Ruhr said:
Well, i don´t hate Hoffenheim, but i don´t want them in the Bundesliga.
When Hopp, their sponsor, came in, they were just relegated to the "Kreisliga", that is 9th division. That is sunday football, where players sit in the club home after the match, have three or four beers and watch Bundesliga on TV.
When they were promoted to 3rd division, they had an average attendance of about 1,600. These days it´s 27,000. So there must be some 25,000, who never went to football before or followed other clubs. No wonder, no one takes them seriously.
I visited their ground twice (because i like the nearby city of Heidelberg). It is not a football town. No atmosphere. Their away following is lousy. Yes, they have a right to be in the Bundesliga, but i could name easily 20 other clubs from lower leagues which would really add a special atmosphere to the Bundesliga with loyal and large fan groups.
Even Hoffenheim´s idea of creating a team of young regional german players has long gone. Now they are acting on the transfer market like any other team.
There had been clubs with a sugar daddy in the Bundesliga before. Fortuna Köln in the 1970s and Wattenscheid 09 in the 1990s. Their sponsors went bust, now they are in Division 4 and 5. And Uerdingen 05 dropped to Division 6, when the Bayer company left them. And that will happen to Hoffenheim sooner or later without Hopp.
Isn't this the beauty of football though? The dream that a very small club can climb its way through the divisions and reach the very top. It's the dream that the 500 Wigan Athletic fans had back in 1978 when they were a Northern Premier League team.
Whilst Wigan have never attracted 27,000, their percentage increase is if anything larger.

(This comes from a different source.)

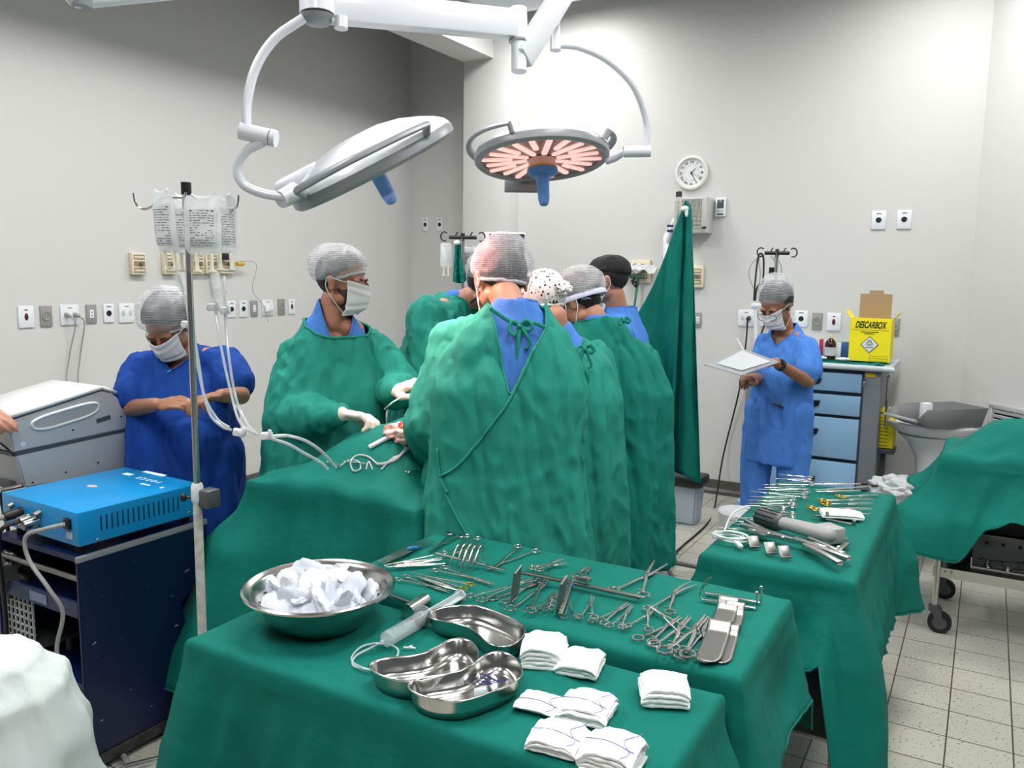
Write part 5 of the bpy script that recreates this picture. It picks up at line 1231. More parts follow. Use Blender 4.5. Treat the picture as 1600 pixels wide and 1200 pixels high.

I can't say as I have ever wanted them relegated just because they got lucky with a reasonably wealthy owner and made it all the way to the top flight. I can't say as I have ever wanted them to go down just because their crowds are not as big or fanatical as Leeds United or Sheffield Wednesday.
If they fall back to the lower reaches then so be it, but those 1,500 long standing fans have had a great trip and why should anyone begrudge them that?
There seems to be a little bit of an obsession about doing things "the right way" in Germany, yet Bayern have always wanted to buy all the talent from their rivals, and clubs outside the Bundesliga get forcibly relegated on a very regular basis. The list over the last fifteen years of clubs that have gone into major financial difficulties is extra-ordinarily high.
Football would be a poorer place if the top divisions were only ever taken up by teams with big support and big traditions.
The romance of the little teams upsetting the party is all part of what makes football so uniquely great in world team sport. In this day and age, as we are all aware, financial investment is a must to make things happen, and you cannot expect a club to turn into a vibrant off the field success overnight, especially one from a place as small as Hoffenheim are from.
As for lambasting a club for suddenly attracting 25,000 extra supporters, well Wigan get lambasted because they haven't attracted 25,000 extra supporters. Could they have ever won in this situation? I would suggest you have to pay a great compliment to them in managing to do that, tapping into a Heidelberg area that has no team of it's own.